**OBJECTIVE:** Would you extract the whole listing below and retype it exactly?

-.-.-

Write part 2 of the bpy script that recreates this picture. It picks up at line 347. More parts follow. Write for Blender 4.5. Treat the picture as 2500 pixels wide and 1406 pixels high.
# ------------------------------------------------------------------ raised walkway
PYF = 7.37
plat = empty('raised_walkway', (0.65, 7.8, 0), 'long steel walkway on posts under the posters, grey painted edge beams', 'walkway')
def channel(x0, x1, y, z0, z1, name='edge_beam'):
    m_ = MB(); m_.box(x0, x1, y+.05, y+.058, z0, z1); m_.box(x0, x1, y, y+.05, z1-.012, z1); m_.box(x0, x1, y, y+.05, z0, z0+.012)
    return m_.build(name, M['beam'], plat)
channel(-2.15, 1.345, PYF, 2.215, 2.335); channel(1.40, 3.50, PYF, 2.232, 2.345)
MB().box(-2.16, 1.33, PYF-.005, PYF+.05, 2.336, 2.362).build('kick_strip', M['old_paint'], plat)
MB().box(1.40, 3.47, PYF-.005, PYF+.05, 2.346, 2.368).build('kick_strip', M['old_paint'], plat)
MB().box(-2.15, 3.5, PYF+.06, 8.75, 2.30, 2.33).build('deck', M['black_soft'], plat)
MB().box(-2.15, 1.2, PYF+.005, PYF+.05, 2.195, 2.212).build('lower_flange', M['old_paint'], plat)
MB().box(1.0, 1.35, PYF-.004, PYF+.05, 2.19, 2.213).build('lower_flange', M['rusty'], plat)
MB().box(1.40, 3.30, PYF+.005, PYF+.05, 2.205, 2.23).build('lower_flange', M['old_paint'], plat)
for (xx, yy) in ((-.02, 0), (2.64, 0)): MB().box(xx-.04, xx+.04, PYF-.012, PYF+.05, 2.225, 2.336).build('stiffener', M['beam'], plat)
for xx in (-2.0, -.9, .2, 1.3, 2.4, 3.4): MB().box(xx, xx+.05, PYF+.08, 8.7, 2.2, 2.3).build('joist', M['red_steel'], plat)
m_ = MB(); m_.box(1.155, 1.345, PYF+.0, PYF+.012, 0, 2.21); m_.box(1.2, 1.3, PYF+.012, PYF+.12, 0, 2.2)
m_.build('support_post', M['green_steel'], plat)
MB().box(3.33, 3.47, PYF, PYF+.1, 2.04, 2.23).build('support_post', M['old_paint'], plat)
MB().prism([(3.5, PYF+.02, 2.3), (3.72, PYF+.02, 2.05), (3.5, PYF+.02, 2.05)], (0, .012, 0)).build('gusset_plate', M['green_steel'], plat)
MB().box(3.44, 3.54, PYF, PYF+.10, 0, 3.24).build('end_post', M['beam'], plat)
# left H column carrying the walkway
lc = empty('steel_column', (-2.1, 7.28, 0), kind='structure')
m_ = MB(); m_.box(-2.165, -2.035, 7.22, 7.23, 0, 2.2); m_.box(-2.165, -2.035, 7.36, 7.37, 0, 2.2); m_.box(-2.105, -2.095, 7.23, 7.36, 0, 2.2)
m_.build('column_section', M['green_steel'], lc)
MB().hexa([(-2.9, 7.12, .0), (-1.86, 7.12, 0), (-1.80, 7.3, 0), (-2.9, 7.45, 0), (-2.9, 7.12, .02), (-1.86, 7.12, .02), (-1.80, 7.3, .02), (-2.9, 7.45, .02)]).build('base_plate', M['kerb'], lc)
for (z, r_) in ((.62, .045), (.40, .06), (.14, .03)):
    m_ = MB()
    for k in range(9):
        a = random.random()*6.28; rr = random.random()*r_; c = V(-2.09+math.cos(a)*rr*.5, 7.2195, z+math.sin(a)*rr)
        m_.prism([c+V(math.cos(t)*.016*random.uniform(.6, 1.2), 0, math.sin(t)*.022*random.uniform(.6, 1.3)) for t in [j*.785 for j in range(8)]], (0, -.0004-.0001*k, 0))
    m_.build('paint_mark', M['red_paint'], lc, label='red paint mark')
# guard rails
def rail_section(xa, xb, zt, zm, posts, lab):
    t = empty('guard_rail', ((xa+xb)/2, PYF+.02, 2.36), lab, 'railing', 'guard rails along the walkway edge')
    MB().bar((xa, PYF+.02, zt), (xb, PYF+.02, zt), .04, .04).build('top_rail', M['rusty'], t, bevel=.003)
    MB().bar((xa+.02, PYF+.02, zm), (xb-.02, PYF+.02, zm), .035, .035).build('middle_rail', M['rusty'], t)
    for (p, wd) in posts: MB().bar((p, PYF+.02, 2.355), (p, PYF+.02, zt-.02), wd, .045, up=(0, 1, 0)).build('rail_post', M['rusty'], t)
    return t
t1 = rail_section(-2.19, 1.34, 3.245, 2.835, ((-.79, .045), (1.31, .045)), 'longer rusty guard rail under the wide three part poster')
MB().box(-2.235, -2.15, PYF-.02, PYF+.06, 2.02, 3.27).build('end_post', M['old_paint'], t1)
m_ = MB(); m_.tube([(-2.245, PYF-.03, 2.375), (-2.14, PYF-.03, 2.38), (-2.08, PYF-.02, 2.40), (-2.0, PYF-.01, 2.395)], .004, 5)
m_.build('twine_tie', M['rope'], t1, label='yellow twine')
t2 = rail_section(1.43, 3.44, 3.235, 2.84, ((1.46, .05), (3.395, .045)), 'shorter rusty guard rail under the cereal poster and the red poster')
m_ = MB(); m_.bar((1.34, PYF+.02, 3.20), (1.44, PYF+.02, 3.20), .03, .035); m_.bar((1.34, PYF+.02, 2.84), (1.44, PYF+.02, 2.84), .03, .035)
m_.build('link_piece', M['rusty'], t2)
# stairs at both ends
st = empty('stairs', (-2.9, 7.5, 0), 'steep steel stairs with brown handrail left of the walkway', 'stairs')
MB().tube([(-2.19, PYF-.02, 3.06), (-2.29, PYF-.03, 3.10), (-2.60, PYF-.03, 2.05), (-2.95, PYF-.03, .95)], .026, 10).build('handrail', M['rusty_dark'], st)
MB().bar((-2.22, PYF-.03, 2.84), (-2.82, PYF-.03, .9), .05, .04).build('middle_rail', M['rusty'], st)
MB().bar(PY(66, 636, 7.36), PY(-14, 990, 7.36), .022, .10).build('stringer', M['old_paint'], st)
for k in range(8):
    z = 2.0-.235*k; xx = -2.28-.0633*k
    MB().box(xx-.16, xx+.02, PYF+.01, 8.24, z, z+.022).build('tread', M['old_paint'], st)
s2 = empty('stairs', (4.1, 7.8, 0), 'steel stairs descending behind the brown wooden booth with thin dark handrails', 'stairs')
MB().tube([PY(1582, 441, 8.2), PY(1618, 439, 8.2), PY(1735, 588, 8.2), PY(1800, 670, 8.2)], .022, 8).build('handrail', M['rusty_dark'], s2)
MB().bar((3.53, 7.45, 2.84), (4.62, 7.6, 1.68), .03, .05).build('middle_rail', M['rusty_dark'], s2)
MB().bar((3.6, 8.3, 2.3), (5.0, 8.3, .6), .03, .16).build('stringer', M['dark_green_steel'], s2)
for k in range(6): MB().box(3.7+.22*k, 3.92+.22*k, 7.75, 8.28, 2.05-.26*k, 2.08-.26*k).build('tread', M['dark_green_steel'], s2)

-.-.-

**ANSWER TO THE EXERCISE:**
Write part 2 of the bpy script that recreates this picture. It picks up at line 347. More parts follow. Write for Blender 4.5. Treat the picture as 2500 pixels wide and 1406 pixels high.
# ------------------------------------------------------------------ raised walkway
PYF = 7.37
plat = empty('raised_walkway', (0.65, 7.8, 0), 'long steel walkway on posts under the posters, grey painted edge beams', 'walkway')
def channel(x0, x1, y, z0, z1, name='edge_beam'):
    m_ = MB(); m_.box(x0, x1, y+.05, y+.058, z0, z1); m_.box(x0, x1, y, y+.05, z1-.012, z1); m_.box(x0, x1, y, y+.05, z0, z0+.012)
    return m_.build(name, M['beam'], plat)
channel(-2.15, 1.345, PYF, 2.215, 2.335); channel(1.40, 3.50, PYF, 2.232, 2.345)
MB().box(-2.16, 1.33, PYF-.005, PYF+.05, 2.336, 2.362).build('kick_strip', M['old_paint'], plat)
MB().box(1.40, 3.47, PYF-.005, PYF+.05, 2.346, 2.368).build('kick_strip', M['old_paint'], plat)
MB().box(-2.15, 3.5, PYF+.06, 8.75, 2.30, 2.33).build('deck', M['black_soft'], plat)
MB().box(-2.15, 1.2, PYF+.005, PYF+.05, 2.195, 2.212).build('lower_flange', M['old_paint'], plat)
MB().box(1.0, 1.35, PYF-.004, PYF+.05, 2.19, 2.213).build('lower_flange', M['rusty'], plat)
MB().box(1.40, 3.30, PYF+.005, PYF+.05, 2.205, 2.23).build('lower_flange', M['old_paint'], plat)
for (xx, yy) in ((-.02, 0), (2.64, 0)): MB().box(xx-.04, xx+.04, PYF-.012, PYF+.05, 2.225, 2.336).build('stiffener', M['beam'], plat)
for xx in (-2.0, -.9, .2, 1.3, 2.4, 3.4): MB().box(xx, xx+.05, PYF+.08, 8.7, 2.2, 2.3).build('joist', M['red_steel'], plat)
m_ = MB(); m_.box(1.155, 1.345, PYF+.0, PYF+.012, 0, 2.21); m_.box(1.2, 1.3, PYF+.012, PYF+.12, 0, 2.2)
m_.build('support_post', M['green_steel'], plat)
MB().box(3.33, 3.47, PYF, PYF+.1, 2.04, 2.23).build('support_post', M['old_paint'], plat)
MB().prism([(3.5, PYF+.02, 2.3), (3.72, PYF+.02, 2.05), (3.5, PYF+.02, 2.05)], (0, .012, 0)).build('gusset_plate', M['green_steel'], plat)
MB().box(3.44, 3.54, PYF, PYF+.10, 0, 3.24).build('end_post', M['beam'], plat)
# left H column carrying the walkway
lc = empty('steel_column', (-2.1, 7.28, 0), kind='structure')
m_ = MB(); m_.box(-2.165, -2.035, 7.22, 7.23, 0, 2.2); m_.box(-2.165, -2.035, 7.36, 7.37, 0, 2.2); m_.box(-2.105, -2.095, 7.23, 7.36, 0, 2.2)
m_.build('column_section', M['green_steel'], lc)
MB().hexa([(-2.9, 7.12, .0), (-1.86, 7.12, 0), (-1.80, 7.3, 0), (-2.9, 7.45, 0), (-2.9, 7.12, .02), (-1.86, 7.12, .02), (-1.80, 7.3, .02), (-2.9, 7.45, .02)]).build('base_plate', M['kerb'], lc)
for (z, r_) in ((.62, .045), (.40, .06), (.14, .03)):
    m_ = MB()
    for k in range(9):
        a = random.random()*6.28; rr = random.random()*r_; c = V(-2.09+math.cos(a)*rr*.5, 7.2195, z+math.sin(a)*rr)
        m_.prism([c+V(math.cos(t)*.016*random.uniform(.6, 1.2), 0, math.sin(t)*.022*random.uniform(.6, 1.3)) for t in [j*.785 for j in range(8)]], (0, -.0004-.0001*k, 0))
    m_.build('paint_mark', M['red_paint'], lc, label='red paint mark')
# guard rails
def rail_section(xa, xb, zt, zm, posts, lab):
    t = empty('guard_rail', ((xa+xb)/2, PYF+.02, 2.36), lab, 'railing', 'guard rails along the walkway edge')
    MB().bar((xa, PYF+.02, zt), (xb, PYF+.02, zt), .04, .04).build('top_rail', M['rusty'], t, bevel=.003)
    MB().bar((xa+.02, PYF+.02, zm), (xb-.02, PYF+.02, zm), .035, .035).build('middle_rail', M['rusty'], t)
    for (p, wd) in posts: MB().bar((p, PYF+.02, 2.355), (p, PYF+.02, zt-.02), wd, .045, up=(0, 1, 0)).build('rail_post', M['rusty'], t)
    return t
t1 = rail_section(-2.19, 1.34, 3.245, 2.835, ((-.79, .045), (1.31, .045)), 'longer rusty guard rail under the wide three part poster')
MB().box(-2.235, -2.15, PYF-.02, PYF+.06, 2.02, 3.27).build('end_post', M['old_paint'], t1)
m_ = MB(); m_.tube([(-2.245, PYF-.03, 2.375), (-2.14, PYF-.03, 2.38), (-2.08, PYF-.02, 2.40), (-2.0, PYF-.01, 2.395)], .004, 5)
m_.build('twine_tie', M['rope'], t1, label='yellow twine')
t2 = rail_section(1.43, 3.44, 3.235, 2.84, ((1.46, .05), (3.395, .045)), 'shorter rusty guard rail under the cereal poster and the red poster')
m_ = MB(); m_.bar((1.34, PYF+.02, 3.20), (1.44, PYF+.02, 3.20), .03, .035); m_.bar((1.34, PYF+.02, 2.84), (1.44, PYF+.02, 2.84), .03, .035)
m_.build('link_piece', M['rusty'], t2)
# stairs at both ends
st = empty('stairs', (-2.9, 7.5, 0), 'steep steel stairs with brown handrail left of the walkway', 'stairs')
MB().tube([(-2.19, PYF-.02, 3.06), (-2.29, PYF-.03, 3.10), (-2.60, PYF-.03, 2.05), (-2.95, PYF-.03, .95)], .026, 10).build('handrail', M['rusty_dark'], st)
MB().bar((-2.22, PYF-.03, 2.84), (-2.82, PYF-.03, .9), .05, .04).build('middle_rail', M['rusty'], st)
MB().bar(PY(66, 636, 7.36), PY(-14, 990, 7.36), .022, .10).build('stringer', M['old_paint'], st)
for k in range(8):
    z = 2.0-.235*k; xx = -2.28-.0633*k
    MB().box(xx-.16, xx+.02, PYF+.01, 8.24, z, z+.022).build('tread', M['old_paint'], st)
s2 = empty('stairs', (4.1, 7.8, 0), 'steel stairs descending behind the brown wooden booth with thin dark handrails', 'stairs')
MB().tube([PY(1582, 441, 8.2), PY(1618, 439, 8.2), PY(1735, 588, 8.2), PY(1800, 670, 8.2)], .022, 8).build('handrail', M['rusty_dark'], s2)
MB().bar((3.53, 7.45, 2.84), (4.62, 7.6, 1.68), .03, .05).build('middle_rail', M['rusty_dark'], s2)
MB().bar((3.6, 8.3, 2.3), (5.0, 8.3, .6), .03, .16).build('stringer', M['dark_green_steel'], s2)
for k in range(6): MB().box(3.7+.22*k, 3.92+.22*k, 7.75, 8.28, 2.05-.26*k, 2.08-.26*k).build('tread', M['dark_green_steel'], s2)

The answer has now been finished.